Orridge is more affable than that, of course, and though he probably could use a healthy 16 ounces of the finest Manitoba brew just to cut through the hours between meetings, he will remain engagingly sober just out of fear that otherwise he might become the subject of inquiry in a “Man In Expensive Suit Punches RCMP Horse” story.

Orridge is, therefore, light years distant from Goodell’s lucrative yet lonely position, which in some ways is also indicative of the job he has. He keeps good relations with both Goodell and Canada’s other sporting behemoth, NHL commissioner and lead accordionist Gary Bettman, as well as NBA commissioner Adam Silver, so he even blanched when he was asked, “Have you ever been tempted to ask Roger how makes ends meet on only $44 million a year?”

“Oh, I have to no-comment that,” he said with a laugh more nervous than mirthful. Professional courtesy and all that.

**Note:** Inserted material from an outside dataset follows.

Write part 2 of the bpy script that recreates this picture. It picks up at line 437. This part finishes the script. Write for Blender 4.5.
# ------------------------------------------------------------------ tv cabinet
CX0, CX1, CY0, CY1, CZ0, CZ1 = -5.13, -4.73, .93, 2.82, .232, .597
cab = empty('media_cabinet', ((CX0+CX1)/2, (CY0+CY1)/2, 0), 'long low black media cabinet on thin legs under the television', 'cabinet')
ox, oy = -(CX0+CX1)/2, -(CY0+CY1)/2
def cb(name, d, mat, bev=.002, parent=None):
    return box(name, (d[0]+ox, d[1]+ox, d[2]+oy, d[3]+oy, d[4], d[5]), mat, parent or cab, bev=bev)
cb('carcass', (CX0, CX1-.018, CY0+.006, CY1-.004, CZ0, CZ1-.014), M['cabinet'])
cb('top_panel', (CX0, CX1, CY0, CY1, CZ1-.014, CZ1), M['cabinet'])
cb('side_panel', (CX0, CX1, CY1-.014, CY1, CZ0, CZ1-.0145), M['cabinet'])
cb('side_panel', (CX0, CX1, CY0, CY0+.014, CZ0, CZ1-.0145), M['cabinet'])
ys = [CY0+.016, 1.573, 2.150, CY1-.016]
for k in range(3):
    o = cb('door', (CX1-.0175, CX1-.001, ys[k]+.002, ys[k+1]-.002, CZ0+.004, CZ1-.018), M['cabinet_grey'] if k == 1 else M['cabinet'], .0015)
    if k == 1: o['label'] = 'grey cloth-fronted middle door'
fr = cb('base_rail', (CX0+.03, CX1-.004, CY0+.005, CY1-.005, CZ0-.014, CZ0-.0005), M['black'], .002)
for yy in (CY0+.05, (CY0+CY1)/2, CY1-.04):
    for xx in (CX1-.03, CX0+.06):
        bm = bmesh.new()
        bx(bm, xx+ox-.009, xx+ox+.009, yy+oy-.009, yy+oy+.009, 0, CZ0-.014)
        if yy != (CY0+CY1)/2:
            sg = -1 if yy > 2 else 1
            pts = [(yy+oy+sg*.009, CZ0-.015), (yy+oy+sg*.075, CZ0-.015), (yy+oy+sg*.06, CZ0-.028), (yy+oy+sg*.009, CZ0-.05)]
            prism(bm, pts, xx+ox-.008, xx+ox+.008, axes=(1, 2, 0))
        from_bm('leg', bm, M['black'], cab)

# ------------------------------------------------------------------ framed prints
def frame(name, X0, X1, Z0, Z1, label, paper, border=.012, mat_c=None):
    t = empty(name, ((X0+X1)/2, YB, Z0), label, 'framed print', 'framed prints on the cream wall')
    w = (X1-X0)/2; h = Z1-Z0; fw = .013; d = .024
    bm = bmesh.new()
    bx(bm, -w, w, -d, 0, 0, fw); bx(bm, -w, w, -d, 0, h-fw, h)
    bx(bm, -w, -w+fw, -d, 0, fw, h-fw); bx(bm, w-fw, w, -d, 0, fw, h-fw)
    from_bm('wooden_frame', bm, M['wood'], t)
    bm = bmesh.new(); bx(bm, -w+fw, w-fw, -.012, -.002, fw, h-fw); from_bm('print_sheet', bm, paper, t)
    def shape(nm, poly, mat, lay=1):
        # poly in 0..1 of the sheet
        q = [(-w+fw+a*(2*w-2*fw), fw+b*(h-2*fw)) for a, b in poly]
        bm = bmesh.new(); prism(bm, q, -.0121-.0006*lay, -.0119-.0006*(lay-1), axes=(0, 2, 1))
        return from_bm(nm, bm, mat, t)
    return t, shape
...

He does, however, seem the sort who would fantasize about it in the odd private moment ... when, unlike his American brethren, he isn’t busy meeting with the hoi and polloi alike, and turning down beers with his good angel in one ear while the one at the other is whispering, “Go ahead. You’re 55 years old. You grew up in Queens, for God’s sake. Come on, eight won’t kill you.”

And before you know it, he ends up on the business end of a deputized horse’s jaw, and then bundled into a van and taken for prints and pictures, and there you go.

Frankly, in some ways, he’d be an ideal symbol for us all. He’d certainly make the Super Bowl more fun.